Barry Brickell: his famous pots and railway
New book coincides with a major retrospective of the artist who created tourism icon Driving Creek Railway on Coromandel Peninsula.
New book coincides with a major retrospective of the artist who created tourism icon Driving Creek Railway on Coromandel Peninsula.
His Own Steam
The Work of Barry Brickell
By David Craig and Gregory O’Brian
Auckland University Press
RRP $85
Just before Christmas 2011 marked one of the remarkable events in the history of New Zealand cultural tourism – the celebration of the one millionth passenger on the Driving Creek Railway.
The 2.6km railway has become a major tourist attraction on Coromandel Peninsula, benefiting Coromandel Town and the district.
The railway is the creation of Barry Brickell, who originally built the line so he could move the clay he needed for his pottery from the hills above his workplace.
While he might be a great railway man, it is as a potter that he has had the most impact on New Zealand cultural life. For close to 35 years he has produced a steady stream of ceramic works from small cups to major commissions.
To coincide with a major retrospective of the artist's work at the New Dowse (May 4-August 11) a book has been published by Auckland University Press which provides an insight into the artist's life and work.
It includes essays by David Craig and Gregory O’Brian, who manage to go beyond the superficial accounts to provide an understanding of the creative instinct and the pursuit of a passion.
There is also a fine introduction by Hamish Keith, who has known Brickell since he began producing pottery in their shared flat in Auckland in the late 1950s.
For Brickell, life and art are intrinsically linked and both are concerned with the shaping and engineering of energy and forms. His Own Steam reveals the passions that fuel him, notably his staunch enthusiasm for trains and environmental restoration.
The book outlines Brickell’s history and career and looks at the major themes and forms in his work, plus the influences which include Bernard Leach, the growth in the demand for domestic ware, the medieval grotesque, as well as Pacific and Sepik motifs.

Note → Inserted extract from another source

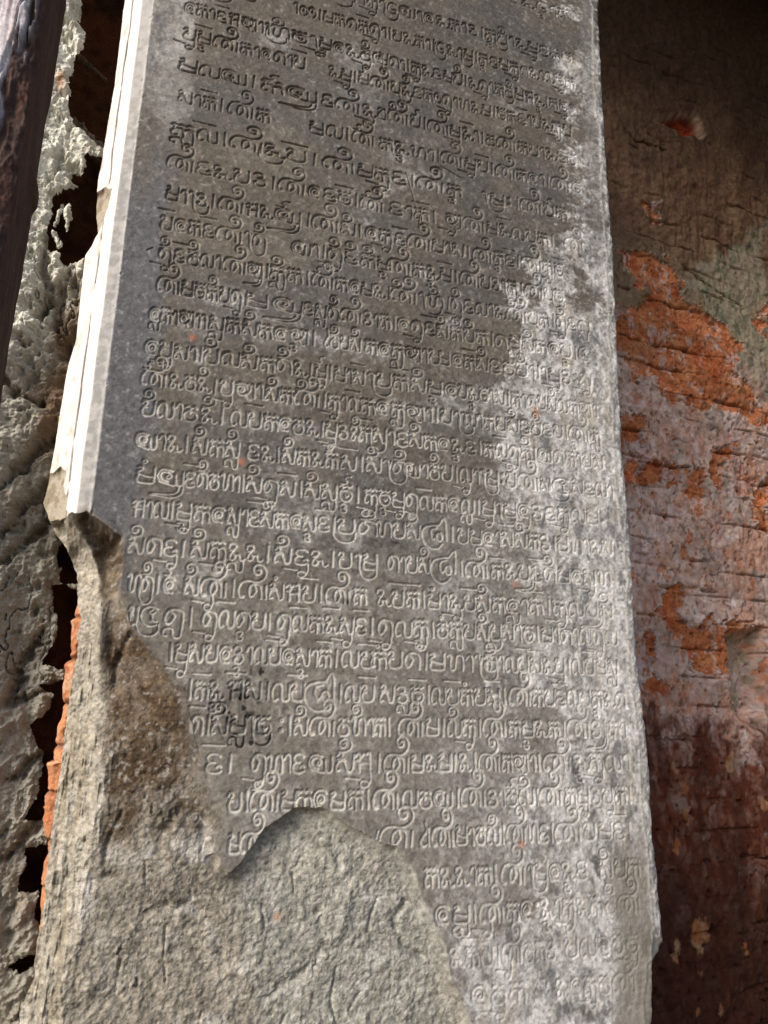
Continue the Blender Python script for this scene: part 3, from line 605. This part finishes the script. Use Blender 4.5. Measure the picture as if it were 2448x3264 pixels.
WC = mix(WC, (.18, .12, .07), sm(.1, .4, W.fbm(70, 40, 142, 5, .62)) * sm(800, 900, WZ) * .6)
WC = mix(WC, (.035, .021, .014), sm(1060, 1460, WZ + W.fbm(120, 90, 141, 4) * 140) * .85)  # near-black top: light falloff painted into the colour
WC = mix(WC, (.29, .275, .215), sm(-14, 26, green) * .55)
WC = mix(WC, (.12, .135, .085), sm(-8, 12, green) * sm(.15, .4, W.fbm(24, 16, 127, 4)) * .8)
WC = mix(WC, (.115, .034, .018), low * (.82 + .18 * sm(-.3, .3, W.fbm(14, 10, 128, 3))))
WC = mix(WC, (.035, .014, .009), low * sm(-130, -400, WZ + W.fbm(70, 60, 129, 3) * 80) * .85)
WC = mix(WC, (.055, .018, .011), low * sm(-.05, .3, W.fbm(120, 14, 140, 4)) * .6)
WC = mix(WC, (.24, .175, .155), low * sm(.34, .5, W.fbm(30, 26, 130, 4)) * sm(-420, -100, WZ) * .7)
BRK_C = np.empty_like(WC); BRK_C[:] = (.43, .155, .068)
BRK_C = mix(BRK_C, (.48, .22, .105), sm(.0, .45, W.fbm(40, 34, 131, 4)) * .8)
BRK_C = mix(BRK_C, (.33, .08, .028), sm(.05, .45, W.fbm(34, 44, 132, 4)) * .8)
BRK_C = mix(BRK_C, (.50, .40, .37), sm(.10, .42, W.fbm(26, 20, 133, 6, .68)) * .75)
BRK_C = mix(BRK_C, (.12, .04, .02), sm(.42, .6, W.fbm(6, 6, 134, 2)) * .6)
BRK_C = BRK_C * (.78 + .44 * per)[..., None]
BRK_C = BRK_C * (1 - .35 * (joint * jkeep))[..., None]
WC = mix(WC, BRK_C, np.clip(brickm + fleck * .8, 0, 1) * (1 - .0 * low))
WC = mix(WC, (.30, .12, .05), blobm * low)
WC = mix(WC, (.27, .185, .115), blobm * low * sm(-.1, .3, W.fbm(20, 20, 135, 3)))
WC = mix(WC, (.26, .045, .018), holm)
WC = mix(WC, (.27, .235, .175), opm * .85 * sm(-.3, .2, W.fbm(30, 24, 143, 4)))
WC = mix(WC, (.34, .13, .06), np.exp(-((opening - 2) / 7) ** 2) * sm(-.2, .2, W.fbm(26, 20, 144, 4)) * .8)
WC = mix(WC, (.17, .15, .09), opm * sm(.1, .4, W.fbm(20, 16, 136, 3)) * .7)
WC = mix(WC, (.38, .31, .25), np.exp(-((hollow - 3) / 4) ** 2) * .6)
WC = mix(WC, (.45, .41, .39), lip * sm(-.1, .3, W.fbm(20, 20, 137, 3)) * .55 * (1 - low))
wf = W.fbm(9, 9, 138, 3, .6)
WC = WC * (1 + .4 * wf)[..., None]
WC = mix(WC, (.05, .035, .03), sm(.36, .6, W.fbm(14, 11, 139, 4, .6)) * .6)
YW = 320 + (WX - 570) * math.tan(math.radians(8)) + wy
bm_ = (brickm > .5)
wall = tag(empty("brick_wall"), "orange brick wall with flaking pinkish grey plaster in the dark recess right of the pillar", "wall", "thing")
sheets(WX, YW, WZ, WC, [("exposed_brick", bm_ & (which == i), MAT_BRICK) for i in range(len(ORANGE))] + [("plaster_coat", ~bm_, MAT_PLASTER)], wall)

# ------------------------------------------------------------------ rough grey stone beside the pillar on the left
Sg = Grid(-310, -82, -600, 1260, .8)
SX, SZ = Sg.mesh()
STONE = [(-470, 1270), (-188, 1270), (-191, 919), (-190, 891), (-194, 875), (-178, 848), (-178, 829), (-190, 821), (-192, 799), (-191, 771), (-188, 758), (-187, 738), (-182, 719), (-167, 706), (-141, 687), (-135, 680), (-139, 669), (-158, 666), (-155, 648), (-161, 639), (-172, 643), (-175, 633), (-162, 622), (-178, 612), (-190, 603), (-191, 572), (-193, 549), (-185, 530), (-177, 526), (-169, 509), (-147, 523), (-122, 530), (-114, 457), (-116, 372), (-122, 331), (-110, 201), (-120, 182), (-108, 179), (-102, 114), (-124, 124), (-138, 123), (-135, 105), (-128, 73), (-132, 52), (-139, 32), (-119, 30), (-110, 31), (-109, 16), (-123, 11), (-139, 10), (-121, 1), (-123, -15), (-141, -33), (-130, -60), (-124, -96), (-133, -130), (-116, -136), (-108, -139), (-108, -158), (-129, -164), (-133, -204), (-112, -205), (-116, -230), (-103, -244), (-101, -260), (-130, -274), (-118, -280), (-99, -273), (-110, -302), (-94, -313), (-90, -340), (-85, -600), (-460, -600)]
BITS = [[(-179, 606), (-178, 583), (-184, 558), (-171, 533), (-173, 531), (-185, 554), (-181, 586)], [(-175, 595), (-170, 604), (-165, 579), (-165, 562), (-169, 558), (-175, 579)]]
HOLES = [[(-137, 177), (-130, 174), (-110, 143), (-105, 127), (-129, 128), (-136, 149)]]
ssd = Sg.coarse(lambda X, Z: sdf(STONE, X, Z), 3)
for b in BITS: ssd = np.maximum(ssd, Sg.coarse(lambda X, Z: sdf(b, X, Z), 2))
for b in HOLES: ssd = np.minimum(ssd, -Sg.coarse(lambda X, Z: sdf(b, X, Z), 2))
ssd = ssd + Sg.fbm(14, 12, 201, 5, .6) * 5.5
keep = ssd > 0
CREV = [[(-134, 317), (-158, 287), (-183, 253), (-198, 222), (-214, 199)], [(-128, 291), (-143, 250), (-166, 218), (-182, 194), (-192, 176)], [(-147, 198), (-172, 166), (-188, 144)], [(-141, 74), (-155, 43), (-162, 3)], [(-123, 8), (-149, -6), (-167, -10)], [(-217, 357), (-194, 337), (-173, 332)], [(-120, -137), (-135, -151), (-145, -169)], [(-203, 404), (-195, 397)], [(-190, 547), (-188, 503), (-177, 467), (-184, 440)], [(-160, 509), (-166, 469), (-165, 431)], [(-129, -66), (-144, -85), (-155, -91)]]
crev = Sg.coarse(lambda X, Z: np.min([polydist(c, X, Z) for c in CREV], 0), 3) + Sg.fbm(14, 12, 223, 4, .6) * 8
sy = 66 + 30 * sm(560, 380, SZ + Sg.fbm(60, 60, 202, 3) * 60) * sm(-215, -140, SX) + 22 * sm(330, 60, SZ) + Sg.fbm(60, 40, 203, 4) * 13
sy += Sg.fbm(34, 30, 204, 4, .6) * 11 + Sg.fbm(9, 9, 217, 2) * 2.6 + Sg.ridged(5, 6, 224, 3) * -1.2 + Sg.fbm(2.4, 2.4, 225, 2) * .9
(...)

It also investigates Brickell’s personal preoccupations with energy and engineering, and his concerns about the body and conservation.
Dozens of great photos illustrate his work, including his most well-known form, the "spiromorphs" – large-scale spiral creations built from coiled clay, which twist and unfold in curves that parallel the spirals of his railway.
Much of his work which looks like organic shapes is actually derives from the shapes and construction methods for boilers and engines so that it has strange combinations of the organic and industrial.
There are others which are strongly rooted in the forms of nature and wildlife which have an almost primitive quality to them.
The book acknowledges Brickell's collaboration with other artists and their influence on him, and his influence on them. It is peppered with the great names of New Zealand art: Ralph Hotere, Pat Hanly, Colin McCahon, Michael Illingworth (who was famously ejected from Driving Creek) and Nigel Brown.
He even had a visit for the doyen of post-war pottery, Bernard Leach.
Because he lives on the Coromandel Brickell's impact has been subtle rather than overt and he has become almost symbolic of the man alone artist living in the bush, even though he is surrounded by activity.
As he says: “This is the trouble with being made into something you are not. I was put on a cultural pedestal on which I was not capable of standing. Time and time again I would fall off it, injuring myself and then I had to climb back up.
"I don’t want be elevated, I want to be a workman. Whether pots, the railway – it’s all the same thing.”